Our district moved to the HMH “Into Reading” language arts curriculum this year. After experiencing some success the last few years with a homespun writing initiative, there have been growing pains, for sure. So when our Assistant Superintendent asked me if I wanted to lead some writing work, I jumped at the chance. Today, a colleague and I taught two half-day sessions on writing, with a focus on bringing back some of the joy and choice teachers helped foster.
My partner and I laid out our plans:
– have teachers engage in writing
– discuss what the experience felt like
– connect that to the work we do with students
– examine how we can streamline practices to allow student independence and choice
– engage in sustained, collaborative planning
Sounds simple, right? Well…that depends. Let’s just say one group was game, and the other…not so much. I was about a half hour into one group and I couldn’t shake the feeling that I was ACTIVELY BOMBING, with very little hope of shelter or retreat.

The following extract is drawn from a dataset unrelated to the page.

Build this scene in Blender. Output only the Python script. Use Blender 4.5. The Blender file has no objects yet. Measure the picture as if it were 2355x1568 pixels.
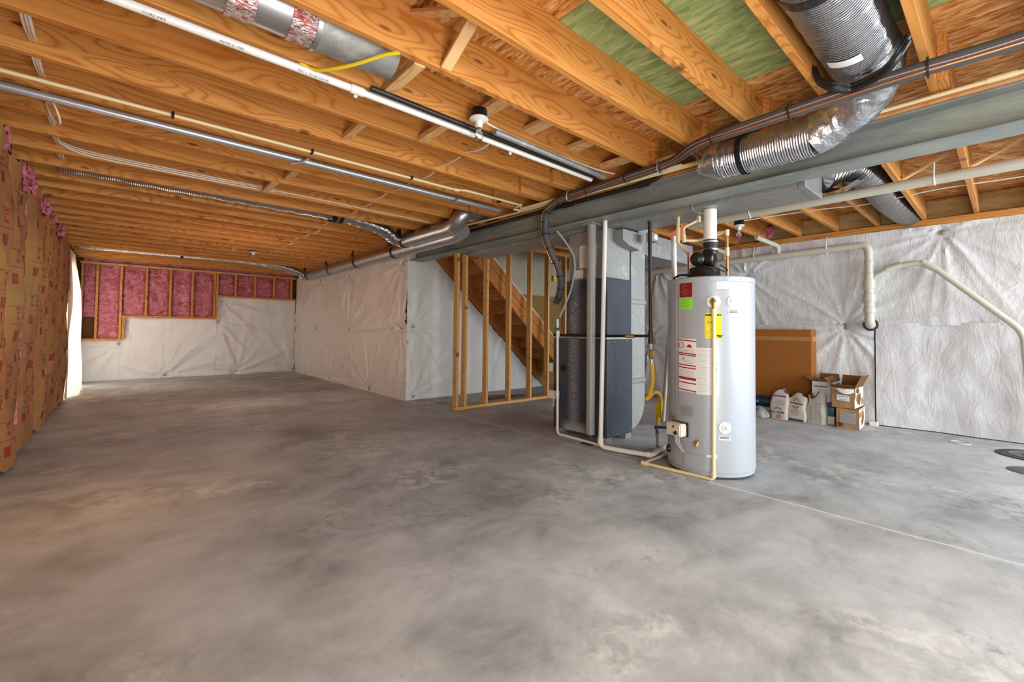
import bpy, bmesh, math, random
from math import sin, cos, pi, radians, exp
from mathutils import Vector, Matrix, noise
from mathutils.bvhtree import BVHTree
random.seed(7)
SC = bpy.context.scene
COL = SC.collection
V = Vector

# ------------------------------------------------------------------ helpers
def srgb(r, g, b):
    f = lambda c: (c/255/12.92) if c/255 <= .04045 else ((c/255+.055)/1.055)**2.4
    return (f(r), f(g), f(b), 1)

def tag(o, label=None, cat=None, group=None, kind=None):
    if label: o['label'] = label
    if cat: o['category'] = cat
    if group: o['group'] = group
    if kind: o['kind'] = kind
    return o

def thing(name, label, cat, loc=(0, 0, 0), group=None):
    o = bpy.data.objects.new(name, None)
    o.empty_display_size = .05
    COL.objects.link(o); o.location = loc
    return tag(o, label, cat, group)

def worldloc(o):
    l = V(o.location)
    while o.parent:
        o = o.parent; l = l+V(o.location)
    return l

def link(name, bm, mat, parent=None, smooth=False, origin=None, mats=None, edge=35):
    """link a bmesh (world coordinates) as one object; origin at parent or at the base of its own box"""
    bmesh.ops.recalc_face_normals(bm, faces=bm.faces)
    if parent is not None: org = worldloc(parent)
    elif origin is not None: org = V(origin)
    else:
        xs = [v.co for v in bm.verts]
        lo = V([min(c[i] for c in xs) for i in range(3)]); hi = V([max(c[i] for c in xs) for i in range(3)])
        org = V(((lo.x+hi.x)/2, (lo.y+hi.y)/2, lo.z))
    for v in bm.verts: v.co -= org
    me = bpy.data.meshes.new(name)
    bm.to_mesh(me); bm.free()
    for m in (mats or [mat]): me.materials.append(m)
    if smooth:
        for p in me.polygons: p.use_smooth = True
        try: me.set_sharp_from_angle(angle=radians(edge))
        except Exception: pass
    o = bpy.data.objects.new(name, me)
    COL.objects.link(o)
    if parent is not None:
        o.parent = parent
    else: o.location = org
    return o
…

And here’s the thing: I’ve run dozens of workshops, and I’ve dealt with weirdness from participants. Not everyone is up for every PD all the time. Some activities and discussion questions are a swing and a miss, at best. Teachers, too, are notoriously terrible class members. There’s also educational “baggage” teachers carry into meetings or training.
I can’t lie, though. Seeing it come from colleagues I work next to every day? That’s hard. I’m not surprised, because it’s happened to me before with the same folks. So I don’t know why I would have expected today to be any different. I guess I’m just…sad, for all the reasons. At this point, I could dig in and pout that I had a contingent of folks who – for whatever reasons – pushed themselves out of reach.
Or.
I could focus my energy back into the folks – at both sessions! – who brought their hard work, their sincerity, their eagerness to make things better for themselves and their students. I could be proud of the work we’ve done to center students in the learning experience.

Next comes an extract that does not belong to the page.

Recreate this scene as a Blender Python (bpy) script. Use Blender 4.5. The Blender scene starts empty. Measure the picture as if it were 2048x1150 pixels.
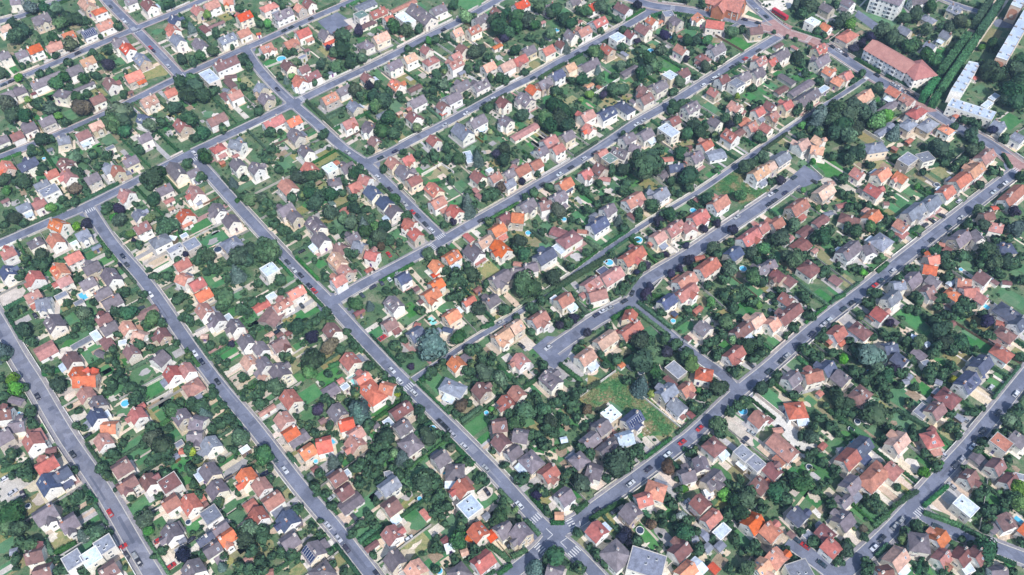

Yeah. That feels better. I think I can sleep okay tonight.




I think it’s the hardest thing to present to peers. I love your positive attitude about focusing on those that brought their A game. 🙂
Agreed! Actually, I usually love presenting to peers because we have a relationship. I know more intimately where they’re coming from, and I can picture the kids they’re serving. Today just wasn’t the day for everyone though, I guess..
I agree that it is hard to present to your own colleagues. I remember giving a Writing Project workshop to teachers in a district we’d never worked at before. We gave a prompt and expected teachers to really write quietly and meaningfully for maybe 10 or 15 minutes. After like 3 minutes some teachers stopped and started talking to each other. It was really surprising. They were acting like … students? Also, we tend to focus on the negative. Driving home from open school nights, I would run through in my head the one conversation with a parent that wasn’t positive and ruminate over that, instead of all the other positive interactions that occurred through the evening. I hope you sleep well tonight.
Teachers make the worst students. Yes, focus on those wanting to learn and willing to try something new. Their students will benefit.